By Mark Barnicutt on August 8, 2011

By Mark Barnicutt, MBA, FCSI, CFA


The recent market volatilities have served as a strong reminder that investing in a globally, intertwined economy of sovereign debt issues is distinctly different than the twenty-five year period prior to the Global Financial Crisis of 2008/2009.

For affluent family investors who have accumulated large sums of hard-earned capital or investment fiduciaries who are responsible for the stewardship of capital for the benefits of others, such as foundations, endowments & group retirement plans, I believe that investing should be primarily focused on preserving what you have accumulated instead of playing the game of trying to beat or match the returns of capital markets.  In other words, investors should first think about Risk and then about Return.


This doesn’t mean that you keep your money ‘under your mattress’ but instead define the amount of risk you’re prepared to assume (in terms of both volatility of capital & cash flow as well as potentially not meeting your investment goals) and then accepting the returns that are a bi-product of that given level of risk. The results of this approach can sometimes mean investors need to fund more savings and/or cut their future consumption expectations…..which is never a ‘fun conversation’ with clients….but better to accept reality today than to unknowingly accept an undue level of risk that can permanently impair/destroy capital in the future.

For instance, without question, the past few years, and in some cases, the past decade, have been a devastating period of time for investors. Even before the Global Financial Crisis of 2008/2009, there was the Tech Wreck of 2000 and for Canadian investors, the Income Trust debacle when Federal tax rules were changed in 2006.  Despite the resulting capital losses, there remains a risky logic amongst some investors and advisors/consultants that the best way to make-up for these past losses should be to focus on seeking higher returns, which typically involves assuming more risk. I call it ‘The Double-Down Approach’ to investing. It’s an approach that sounds great in theory – and it may work out well for investors – but the greater risk is that investors can end-up losing their hard earned capital twice (or more)!

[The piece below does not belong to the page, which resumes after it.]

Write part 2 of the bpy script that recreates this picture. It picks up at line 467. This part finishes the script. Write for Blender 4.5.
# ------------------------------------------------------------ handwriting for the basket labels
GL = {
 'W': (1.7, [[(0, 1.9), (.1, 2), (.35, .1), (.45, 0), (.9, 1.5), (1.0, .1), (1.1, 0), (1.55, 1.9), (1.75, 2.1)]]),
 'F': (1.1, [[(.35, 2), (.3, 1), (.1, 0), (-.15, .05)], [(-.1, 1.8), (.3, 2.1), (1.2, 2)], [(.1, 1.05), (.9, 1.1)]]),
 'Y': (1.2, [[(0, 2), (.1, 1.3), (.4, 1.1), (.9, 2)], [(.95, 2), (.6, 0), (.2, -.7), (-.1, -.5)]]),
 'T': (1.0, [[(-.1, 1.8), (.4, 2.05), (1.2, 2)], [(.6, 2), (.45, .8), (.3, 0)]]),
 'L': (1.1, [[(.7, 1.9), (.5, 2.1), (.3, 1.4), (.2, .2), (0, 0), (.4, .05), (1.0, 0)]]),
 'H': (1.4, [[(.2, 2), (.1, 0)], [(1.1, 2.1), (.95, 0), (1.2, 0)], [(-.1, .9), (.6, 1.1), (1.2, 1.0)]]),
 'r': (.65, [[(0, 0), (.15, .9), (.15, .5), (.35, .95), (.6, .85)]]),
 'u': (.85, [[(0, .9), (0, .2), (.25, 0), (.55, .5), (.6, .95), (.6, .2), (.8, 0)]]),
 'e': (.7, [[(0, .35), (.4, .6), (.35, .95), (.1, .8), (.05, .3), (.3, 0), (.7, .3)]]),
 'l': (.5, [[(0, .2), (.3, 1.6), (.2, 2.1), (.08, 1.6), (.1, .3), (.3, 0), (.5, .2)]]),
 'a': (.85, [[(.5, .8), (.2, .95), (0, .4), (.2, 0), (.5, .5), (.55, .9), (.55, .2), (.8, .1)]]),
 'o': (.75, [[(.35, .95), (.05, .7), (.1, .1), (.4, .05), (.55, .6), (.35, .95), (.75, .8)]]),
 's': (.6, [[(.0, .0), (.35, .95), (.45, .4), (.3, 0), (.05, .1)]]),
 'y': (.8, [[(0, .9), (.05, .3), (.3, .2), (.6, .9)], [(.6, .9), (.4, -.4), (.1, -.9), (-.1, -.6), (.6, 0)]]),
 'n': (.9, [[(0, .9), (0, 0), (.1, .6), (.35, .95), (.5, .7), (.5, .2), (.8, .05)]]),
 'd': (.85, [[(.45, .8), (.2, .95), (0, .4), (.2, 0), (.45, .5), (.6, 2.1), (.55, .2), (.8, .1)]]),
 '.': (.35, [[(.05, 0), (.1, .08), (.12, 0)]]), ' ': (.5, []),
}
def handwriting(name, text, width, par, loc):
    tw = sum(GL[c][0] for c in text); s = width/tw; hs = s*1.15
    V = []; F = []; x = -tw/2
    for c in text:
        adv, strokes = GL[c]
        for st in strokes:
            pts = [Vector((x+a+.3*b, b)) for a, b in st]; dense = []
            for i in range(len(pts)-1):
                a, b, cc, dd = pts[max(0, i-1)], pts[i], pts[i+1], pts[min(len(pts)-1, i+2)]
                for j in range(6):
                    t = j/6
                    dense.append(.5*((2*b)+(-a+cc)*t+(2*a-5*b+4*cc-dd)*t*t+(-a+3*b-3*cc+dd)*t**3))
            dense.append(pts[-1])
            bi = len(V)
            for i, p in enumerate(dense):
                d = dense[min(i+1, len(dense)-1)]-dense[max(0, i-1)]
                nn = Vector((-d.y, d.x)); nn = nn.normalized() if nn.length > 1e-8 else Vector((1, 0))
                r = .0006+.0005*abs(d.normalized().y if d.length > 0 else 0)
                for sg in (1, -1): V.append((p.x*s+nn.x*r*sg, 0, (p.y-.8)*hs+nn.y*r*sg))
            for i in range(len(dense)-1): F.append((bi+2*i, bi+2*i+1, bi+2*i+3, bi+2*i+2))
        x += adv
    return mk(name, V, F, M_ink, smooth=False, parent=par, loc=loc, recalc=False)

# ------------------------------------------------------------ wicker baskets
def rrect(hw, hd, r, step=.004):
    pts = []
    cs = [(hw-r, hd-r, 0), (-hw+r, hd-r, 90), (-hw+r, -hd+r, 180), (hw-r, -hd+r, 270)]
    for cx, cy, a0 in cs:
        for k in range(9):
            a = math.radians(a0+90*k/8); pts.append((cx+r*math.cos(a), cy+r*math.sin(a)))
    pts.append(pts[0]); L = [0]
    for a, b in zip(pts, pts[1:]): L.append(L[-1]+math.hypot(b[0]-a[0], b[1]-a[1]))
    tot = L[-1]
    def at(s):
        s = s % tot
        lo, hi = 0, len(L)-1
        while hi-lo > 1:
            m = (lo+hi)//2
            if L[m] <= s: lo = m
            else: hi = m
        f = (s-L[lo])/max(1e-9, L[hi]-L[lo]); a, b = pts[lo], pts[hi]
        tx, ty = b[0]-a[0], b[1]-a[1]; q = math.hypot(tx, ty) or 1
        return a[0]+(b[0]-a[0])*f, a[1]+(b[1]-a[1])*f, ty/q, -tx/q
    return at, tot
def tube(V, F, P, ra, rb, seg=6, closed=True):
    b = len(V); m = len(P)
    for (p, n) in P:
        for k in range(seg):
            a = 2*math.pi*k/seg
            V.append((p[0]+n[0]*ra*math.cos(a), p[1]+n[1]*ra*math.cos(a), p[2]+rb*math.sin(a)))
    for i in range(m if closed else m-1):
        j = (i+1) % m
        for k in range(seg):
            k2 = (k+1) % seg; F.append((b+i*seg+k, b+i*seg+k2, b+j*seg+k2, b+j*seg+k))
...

As a Fiduciary Manager, our approach at HighView is to objectively & prudently pursue their investment goals but to also help them avoid making the same mistakes again.  This process starts by:

1. Helping clients accept their reality today (ie: the valuation of their assets versus their future consumption requirements)

2. Establishing the level of risk that they’re prepared to live with.

3. Architecting a portfolio for that given level of risk.

4. Implementing & monitoring the portfolio over time in the diligent pursuit of each client’s investment goals.

It may sound boring — and in many situations it can be — but for investors who are more concerned about ‘sleeping at night’…it actually works!